Natural também é a atmosfera fílmica que o diretor envolve o seu elenco,extraindo assim ótimas interpretações de seus atores, Ribeiro sabendo da preciosidade nas atuações de seu elenco concentra sua câmera em duas posições principais: A espreita quase imperceptível, apenas acompanhando o desenrolar da narrativa e apostando fortemente nos closes e plano-contraplano, o que permite ao diretor extrair a ternura que permeia a narrativa e Ribeiro é extremamente habilidoso na direção de atores captando as feições e nuances genuínas do seu talentoso elenco.

A fotografia é um dos pontos altos do filme, pela forma que engrandece as imagens e eterniza as cenas , conferindo-as uma beleza muito sutil. Apostando em uma luz difusa dosada a uma contraluz , o diretor de fotografia  Pierre de Kerchove encontra o equilíbrio perfeito para eternizar as cenas na memória e no coração de quem assiste.  

Como uma trilha magistral que fica na ponta da língua , a ponto de sair da sala de cinema cantarolando é um elemento narrativo de grande poder pois emana sentimentalismo ao longa.

O Roteiro de Daniel Ribeiro tem muitos atributos, pra começar, o diretor-roteirista constrói uma história totalmente encantadora e inspiradora, segundo, a forma genial com o que o cineasta aborda as temáticas das diferenças, sexualidade , independência e bullying são muito criveis , contribuindo para desmistificar os tabus que infelizmente ainda existem em nossa sociedade e acabar com o preconceito.
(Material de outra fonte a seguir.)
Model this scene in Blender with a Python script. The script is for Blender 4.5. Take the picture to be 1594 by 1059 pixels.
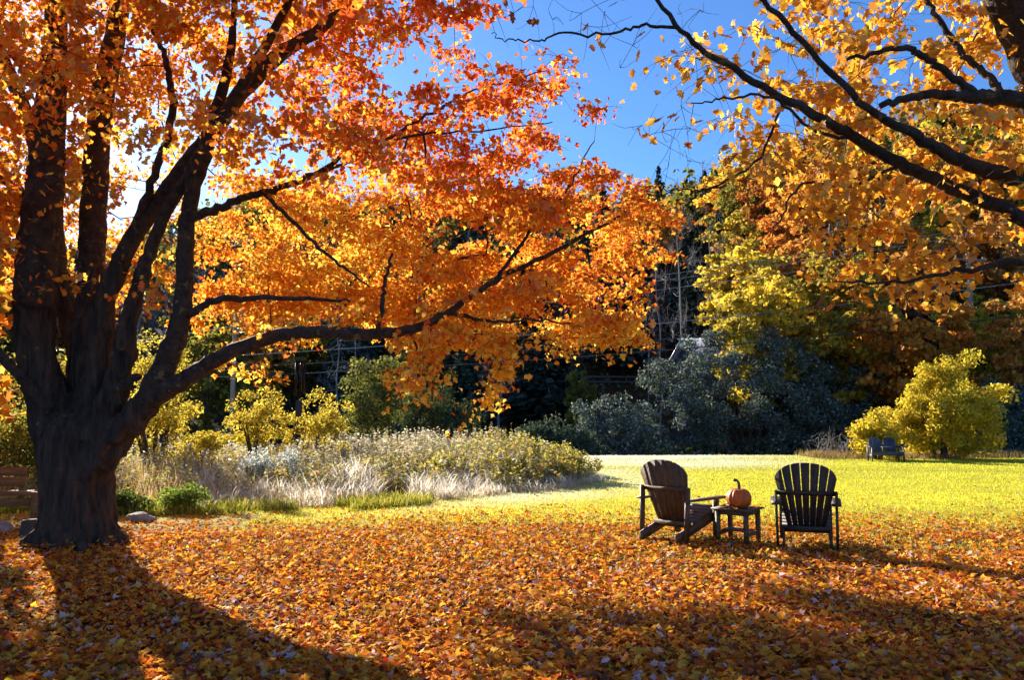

O fato de Ribeiro não fazer da deficiência de Léo(Guilherme Lobo) o plot principal da narrativa é uma grande evolução, pois mostra que as diferenças são sim uma característica da nossa personalidade mas de forma alguma define quem as pessoas são.

O único porém na transição do curta para o Longa-Metragem foi que a narrativa perdeu um pouco do seu dinamismo que existia no curta, mas nada que prejudique o potencial do filme, pelo contrario é um mero detalhe.


Guilherme Lobo , Fábio Audi e Tess Amorim dão conta da difícil tarefa de “comandar” a narrativa, já que a trama do filme paira sobre os seus personagens, embora no longa, esse triangulo amoroso se torne um quadrilátero com a entrada de Karina(Isabela Guasco).

Guilherme Lobo merece honrarias pela forma com que reconstrói o seu personagem, Léo dando novas nuances aos novos e antigos dilemas que o adolescente enfrenta.

Lobo, Fábio Audi(Gabriel) e Tess Amorim(Giovana) não apenas reconstroem os seus personagens de forma impar, dando vivacidade e esbanjando química cênica mas exaltam sentimentalismo em seu estado puro emocionando o espectador e fazendo do corriqueiro um grande acontecimento.

Dois atores também merecem menções especiais: a Presença luminosa da excepcional atriz Selma Egrei como Maria, a avó do protagonista Léo(Guilherme Lobo) e Eucir de Souza como Carlos, o pai de Léo que incentiva a independência do filho. O ator tem uma performance maravilhosa, terna e graciosa. (emocionante a cena em que Carlos ensina Léo a se barbear, química perfeita).


Daniel Ribeiro conseguiu o seu objetivo. Emocionou, tocou corações ,provocou reflexões com um filme muito simples mas que se torna grandioso em sua simplicidade. Tocando, mágico e encantador “Hoje Eu Quero Voltar Sozinho” é maravilhoso e nada abalou seu potencial nem a quebra na dinâmica na transição curta-longa. Ouso dizer que a história de Léo e companhia tem potencial pra ainda mais de modo que torço pra uma continuação.


“Hoje Eu Quero Voltar Sozinho” é a perfeita traide entre encanto,magia e sensibilidade e um forte candidato aos melhores filmes do ano.